3. Episode 8, The Orpheus Syndrome

Between "Rest in Metal," "Exit Stage Death," and "The Orpheus Syndrome," "Poker Face" uses the entertainment industry as a backdrop for murder three times. But Episode 8 is by far the most scathing indictment. One of the few episodes set among a more elite stratosphere of professionals, "The Orpheus Syndrome" follows the three founders of a motion picture special effects production company called LAM, which stands for Light and Magic. If viewers want to draw parallels between LAM and the George Lucas-founded ILM or Industrial Light & Magic, they're pretty plain to see. Rian Johnson devotees (and detractors) won't need to be reminded that he helmed the divisive middle chapter of the "Star Wars" sequel trilogy, "The Last Jedi," and was supposed to get a trilogy of his own, though that now seems highly unlikely.  

Acclaimed stage actor Cherry Jones plays Laura, who's unhappily married to fellow LAM co-founder Max (Tim Russ). The episode opens with Max leaping to his death from the balcony of their modern palatial estate. Laura then begs the third partner, Arthur (Nick Nolte), to make a bust of the late Max so that she can get closure. But really, Max smashed himself against the rocks to spite Laura, who'd already poisoned him after discovering he'd uncovered her dark secret. She just needed the facsimile to get past Max's laptop's facial recognition software. "The Orpheus Syndrome" allows Charlie to form a brief yet genuine bond with Nolte's Arthur, then with Luis Guzmán's Raoul. With its surreal and dramatic conclusion, it's the boldest episode of the series, artistically speaking, which is a credit to Natasha Lyonne, who writes and directs. 

2. Escape From Sh*t Mountain

Rian Johnson writes and directs the highest-stakes episode of "Poker Face," the penultimate chapter, "Escape from Sh*t Mountain," in which our heroine barely survives the crime of the week. Charlie briefly finds love on what she calls Magic Mountain before things take a turn. She crosses paths with kleptomaniac ski bunny—who, for the rest of the episode, will go by the name on her stolen credit card, Morty—and winds up getting mowed down by the killer of the week's car. That killer is the guest star many fans had probably been most excited to see: Rian Johnson regular Joseph Gordon Levitt. 

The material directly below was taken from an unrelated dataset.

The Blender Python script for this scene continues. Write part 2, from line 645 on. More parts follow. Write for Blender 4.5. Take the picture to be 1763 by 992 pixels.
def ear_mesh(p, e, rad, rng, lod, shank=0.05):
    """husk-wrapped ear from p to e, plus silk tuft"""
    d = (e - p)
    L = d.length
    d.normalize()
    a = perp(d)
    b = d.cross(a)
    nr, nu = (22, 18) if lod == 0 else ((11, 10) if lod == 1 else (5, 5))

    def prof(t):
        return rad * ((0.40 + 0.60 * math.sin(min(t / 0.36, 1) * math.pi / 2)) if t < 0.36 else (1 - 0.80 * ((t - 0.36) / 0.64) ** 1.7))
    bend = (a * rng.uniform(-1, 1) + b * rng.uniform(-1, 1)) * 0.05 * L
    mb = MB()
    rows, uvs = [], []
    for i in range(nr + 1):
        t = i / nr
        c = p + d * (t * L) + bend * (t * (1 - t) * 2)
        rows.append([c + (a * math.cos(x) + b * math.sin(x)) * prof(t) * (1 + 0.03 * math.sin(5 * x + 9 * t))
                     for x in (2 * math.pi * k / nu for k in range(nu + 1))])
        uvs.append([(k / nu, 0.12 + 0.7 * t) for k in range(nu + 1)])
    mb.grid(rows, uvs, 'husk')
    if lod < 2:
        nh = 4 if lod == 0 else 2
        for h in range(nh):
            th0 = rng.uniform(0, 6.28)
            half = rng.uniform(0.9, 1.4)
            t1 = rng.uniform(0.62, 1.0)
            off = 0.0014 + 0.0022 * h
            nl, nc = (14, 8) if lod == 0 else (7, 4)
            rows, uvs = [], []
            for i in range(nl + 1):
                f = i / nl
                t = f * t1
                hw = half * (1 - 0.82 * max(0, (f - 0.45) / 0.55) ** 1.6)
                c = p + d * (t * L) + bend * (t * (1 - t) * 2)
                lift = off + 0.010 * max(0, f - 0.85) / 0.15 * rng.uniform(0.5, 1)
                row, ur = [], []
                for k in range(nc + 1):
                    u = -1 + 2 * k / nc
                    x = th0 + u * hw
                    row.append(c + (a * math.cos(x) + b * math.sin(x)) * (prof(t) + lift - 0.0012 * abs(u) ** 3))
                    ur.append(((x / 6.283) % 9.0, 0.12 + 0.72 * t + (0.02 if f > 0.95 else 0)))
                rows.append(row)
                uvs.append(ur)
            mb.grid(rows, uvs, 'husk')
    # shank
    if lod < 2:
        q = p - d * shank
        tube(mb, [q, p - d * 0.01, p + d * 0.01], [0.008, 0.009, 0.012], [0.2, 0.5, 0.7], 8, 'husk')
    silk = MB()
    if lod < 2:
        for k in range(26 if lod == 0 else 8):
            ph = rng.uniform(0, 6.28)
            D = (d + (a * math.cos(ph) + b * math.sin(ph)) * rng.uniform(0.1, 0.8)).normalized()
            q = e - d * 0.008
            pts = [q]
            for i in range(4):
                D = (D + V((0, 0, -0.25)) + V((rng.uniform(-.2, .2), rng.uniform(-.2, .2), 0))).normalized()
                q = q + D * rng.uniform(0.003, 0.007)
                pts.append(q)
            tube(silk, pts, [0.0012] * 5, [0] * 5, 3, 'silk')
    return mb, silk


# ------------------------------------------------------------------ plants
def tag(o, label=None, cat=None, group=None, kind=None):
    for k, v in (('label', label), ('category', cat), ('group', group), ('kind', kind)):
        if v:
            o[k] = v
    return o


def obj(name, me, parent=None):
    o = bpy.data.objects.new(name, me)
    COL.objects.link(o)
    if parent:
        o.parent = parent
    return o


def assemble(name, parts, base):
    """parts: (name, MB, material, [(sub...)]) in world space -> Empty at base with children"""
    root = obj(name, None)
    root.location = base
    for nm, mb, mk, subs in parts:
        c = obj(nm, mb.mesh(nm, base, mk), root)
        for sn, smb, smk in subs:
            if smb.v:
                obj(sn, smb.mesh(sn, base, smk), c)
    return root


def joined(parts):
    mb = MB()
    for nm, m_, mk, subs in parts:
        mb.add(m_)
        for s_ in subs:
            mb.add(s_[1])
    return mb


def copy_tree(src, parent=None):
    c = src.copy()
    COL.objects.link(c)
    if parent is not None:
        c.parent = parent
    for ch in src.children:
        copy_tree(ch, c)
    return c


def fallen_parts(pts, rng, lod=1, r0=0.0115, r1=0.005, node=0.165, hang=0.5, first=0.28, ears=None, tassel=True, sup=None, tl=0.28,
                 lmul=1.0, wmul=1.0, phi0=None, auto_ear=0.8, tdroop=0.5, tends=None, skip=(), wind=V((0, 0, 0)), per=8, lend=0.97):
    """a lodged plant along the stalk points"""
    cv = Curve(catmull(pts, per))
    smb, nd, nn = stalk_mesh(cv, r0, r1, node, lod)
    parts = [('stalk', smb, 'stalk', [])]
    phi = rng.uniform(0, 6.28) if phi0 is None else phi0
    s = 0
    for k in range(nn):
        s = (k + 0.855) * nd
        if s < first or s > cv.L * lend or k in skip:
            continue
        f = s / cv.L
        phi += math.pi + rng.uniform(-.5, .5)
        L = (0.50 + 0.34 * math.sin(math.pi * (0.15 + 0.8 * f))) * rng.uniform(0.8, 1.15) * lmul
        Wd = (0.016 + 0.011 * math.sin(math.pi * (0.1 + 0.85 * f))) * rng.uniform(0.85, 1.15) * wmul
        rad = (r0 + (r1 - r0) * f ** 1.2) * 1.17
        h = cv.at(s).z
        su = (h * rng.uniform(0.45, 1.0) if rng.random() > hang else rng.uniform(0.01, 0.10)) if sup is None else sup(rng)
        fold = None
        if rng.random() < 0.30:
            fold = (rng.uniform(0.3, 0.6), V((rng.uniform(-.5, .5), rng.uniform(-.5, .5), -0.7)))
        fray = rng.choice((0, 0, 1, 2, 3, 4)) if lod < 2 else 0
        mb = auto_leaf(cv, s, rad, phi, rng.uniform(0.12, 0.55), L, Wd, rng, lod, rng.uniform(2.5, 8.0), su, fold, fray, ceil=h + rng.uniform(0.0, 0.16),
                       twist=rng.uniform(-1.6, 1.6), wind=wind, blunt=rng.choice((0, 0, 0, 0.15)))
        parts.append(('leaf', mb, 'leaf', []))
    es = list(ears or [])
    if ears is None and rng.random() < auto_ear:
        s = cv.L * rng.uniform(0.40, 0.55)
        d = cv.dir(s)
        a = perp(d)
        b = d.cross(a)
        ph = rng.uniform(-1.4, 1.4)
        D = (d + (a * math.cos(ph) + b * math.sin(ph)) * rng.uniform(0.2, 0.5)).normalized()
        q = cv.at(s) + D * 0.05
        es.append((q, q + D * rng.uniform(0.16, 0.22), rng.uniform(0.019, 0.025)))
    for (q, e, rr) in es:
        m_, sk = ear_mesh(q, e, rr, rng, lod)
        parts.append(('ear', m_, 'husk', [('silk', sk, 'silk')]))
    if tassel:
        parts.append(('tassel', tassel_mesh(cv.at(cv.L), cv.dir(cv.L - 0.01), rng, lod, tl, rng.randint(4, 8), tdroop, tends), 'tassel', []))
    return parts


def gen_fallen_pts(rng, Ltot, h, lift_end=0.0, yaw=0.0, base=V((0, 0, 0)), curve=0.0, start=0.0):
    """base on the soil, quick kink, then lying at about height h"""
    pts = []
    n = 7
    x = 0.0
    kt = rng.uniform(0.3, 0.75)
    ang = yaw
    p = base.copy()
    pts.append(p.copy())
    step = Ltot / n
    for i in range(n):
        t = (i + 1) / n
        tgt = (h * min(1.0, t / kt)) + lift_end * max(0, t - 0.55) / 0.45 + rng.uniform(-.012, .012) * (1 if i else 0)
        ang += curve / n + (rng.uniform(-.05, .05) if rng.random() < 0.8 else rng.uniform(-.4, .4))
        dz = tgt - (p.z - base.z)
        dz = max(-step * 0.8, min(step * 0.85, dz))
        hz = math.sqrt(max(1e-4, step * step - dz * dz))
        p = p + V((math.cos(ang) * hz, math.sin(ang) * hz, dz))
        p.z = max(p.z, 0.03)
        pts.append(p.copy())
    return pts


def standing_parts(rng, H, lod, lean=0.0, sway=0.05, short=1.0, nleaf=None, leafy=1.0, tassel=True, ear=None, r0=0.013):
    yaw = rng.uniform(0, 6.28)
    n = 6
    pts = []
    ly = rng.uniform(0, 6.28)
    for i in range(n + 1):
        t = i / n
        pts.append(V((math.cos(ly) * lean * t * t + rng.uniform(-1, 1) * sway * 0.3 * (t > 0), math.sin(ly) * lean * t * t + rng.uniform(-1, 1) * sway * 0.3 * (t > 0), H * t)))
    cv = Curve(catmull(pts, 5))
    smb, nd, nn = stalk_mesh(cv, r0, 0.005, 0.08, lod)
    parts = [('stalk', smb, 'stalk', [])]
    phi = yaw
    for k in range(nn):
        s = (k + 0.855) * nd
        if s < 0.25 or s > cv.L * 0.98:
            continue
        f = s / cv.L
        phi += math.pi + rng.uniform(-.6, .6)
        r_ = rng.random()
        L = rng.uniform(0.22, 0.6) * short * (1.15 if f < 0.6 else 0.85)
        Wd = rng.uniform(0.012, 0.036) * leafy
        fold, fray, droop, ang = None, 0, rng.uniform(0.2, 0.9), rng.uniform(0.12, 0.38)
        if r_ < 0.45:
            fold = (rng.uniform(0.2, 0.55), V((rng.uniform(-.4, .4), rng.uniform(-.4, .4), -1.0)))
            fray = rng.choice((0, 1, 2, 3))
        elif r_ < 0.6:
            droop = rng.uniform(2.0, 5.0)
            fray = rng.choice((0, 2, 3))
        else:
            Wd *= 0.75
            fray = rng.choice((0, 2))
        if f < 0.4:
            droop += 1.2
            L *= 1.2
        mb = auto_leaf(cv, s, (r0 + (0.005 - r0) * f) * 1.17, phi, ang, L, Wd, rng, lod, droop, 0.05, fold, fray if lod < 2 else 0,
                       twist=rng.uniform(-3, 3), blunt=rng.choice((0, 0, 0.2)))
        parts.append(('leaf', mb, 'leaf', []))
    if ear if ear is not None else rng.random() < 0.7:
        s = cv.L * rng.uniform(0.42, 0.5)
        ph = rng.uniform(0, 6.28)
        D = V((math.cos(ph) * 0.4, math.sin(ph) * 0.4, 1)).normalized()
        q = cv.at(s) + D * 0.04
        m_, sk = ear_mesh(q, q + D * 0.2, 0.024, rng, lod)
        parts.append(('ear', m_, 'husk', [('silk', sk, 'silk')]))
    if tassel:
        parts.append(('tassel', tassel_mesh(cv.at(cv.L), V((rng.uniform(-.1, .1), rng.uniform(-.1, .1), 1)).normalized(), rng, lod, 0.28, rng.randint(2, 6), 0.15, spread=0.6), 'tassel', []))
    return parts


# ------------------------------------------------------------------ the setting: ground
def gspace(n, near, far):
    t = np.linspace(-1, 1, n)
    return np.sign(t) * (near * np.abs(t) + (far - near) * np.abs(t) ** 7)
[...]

Episode 9 opens with a cinematic montage in which we see a seemingly weather-trapped Trey putz around a mansion. He works out and orders food (but never tips) until it becomes clear that he's under house arrest. When a storm interferes with his ankle monitor, giving him a night of freedom, Trey takes to the road and thinks he's killed Charlie. He stashes her limp body in a hole under the roots of a tree, then tries to patch things up with old friend Jimmy. Charlie comes to, and Morty comes knocking, and this foursome spends a tense night trying to deduce how dangerous each person really is. Multiple corpses have piled up by the end of the hour. "Escape From Sh*t Mountain" is less of a mystery comedy and more of a wry thriller that gives Lyonne some of her best acting moments of the season. 

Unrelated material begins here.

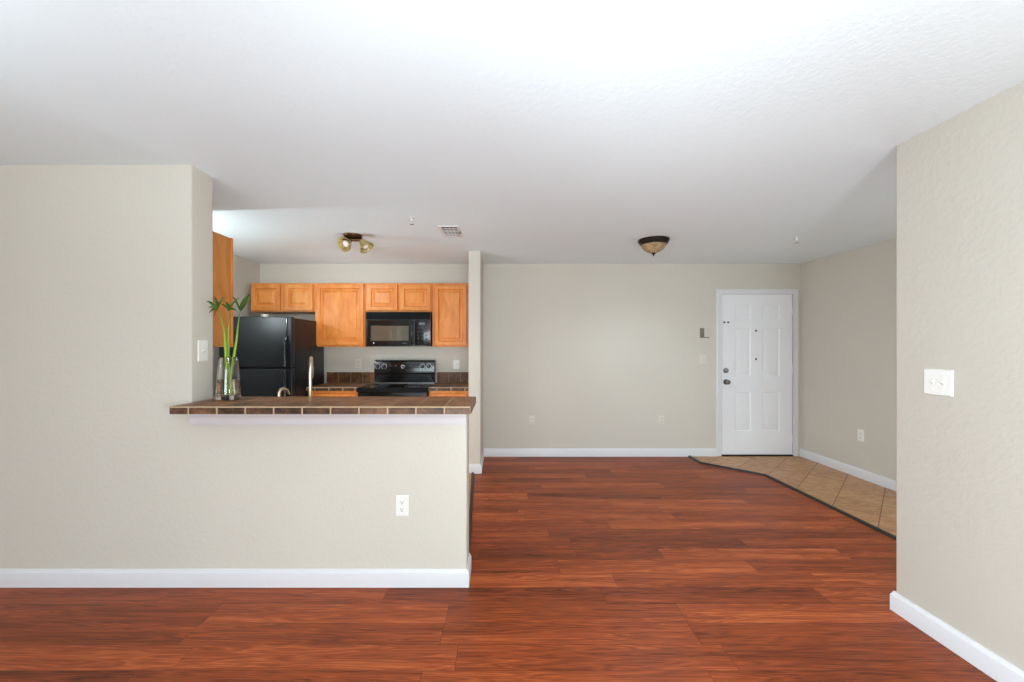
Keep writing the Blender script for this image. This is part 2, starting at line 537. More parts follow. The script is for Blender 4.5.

1. Episode 5, Time of the Monkey

At the midpoint of the season comes "Time of the Monkey," an episode of television that combines Rian Johnson and Natasha Lyonne's singular vibes to strange and glorious effect. Judith Light and S. Epatha Merkerson play Irene and Joyce, two instantly iconic aging best friends keeping it real at a retirement community. When a new resident—a handsome enough man of about their same age—arrives at the village, Irene and Joyce appear to plot his murder. The manner of the victim's death isn't a surprise, nor is the killer's identity. Irene stabs him in the neck with a syringe of fertilizer. The man's name and the women's motive are what we and Charlie, whose latest and rather undefined job is at the facility, are trying to figure out. 

Episode 5 knocks us off of our walkers at every turn. Viewers might wonder if love gone wrong is to blame, but in flashbacks (the details of which change as we gather more information) we see that Irene, Joyce, and the counterculture revolutionary named Gabriel they were both in love with were all pretty cool with their thruple. The ladies decided to off Gabriel, who is currently in witness protection under the name Ben because he was a snitch who got them arrested and nearly got a now paralyzed Irene killed. "Time of the Monkey" tests our sympathies with its phenomenal guest stars' performances and careens toward the show's best set piece, a raucously violent bedpan fight. It's the cleverest mystery, wrapped up in the most bananas package.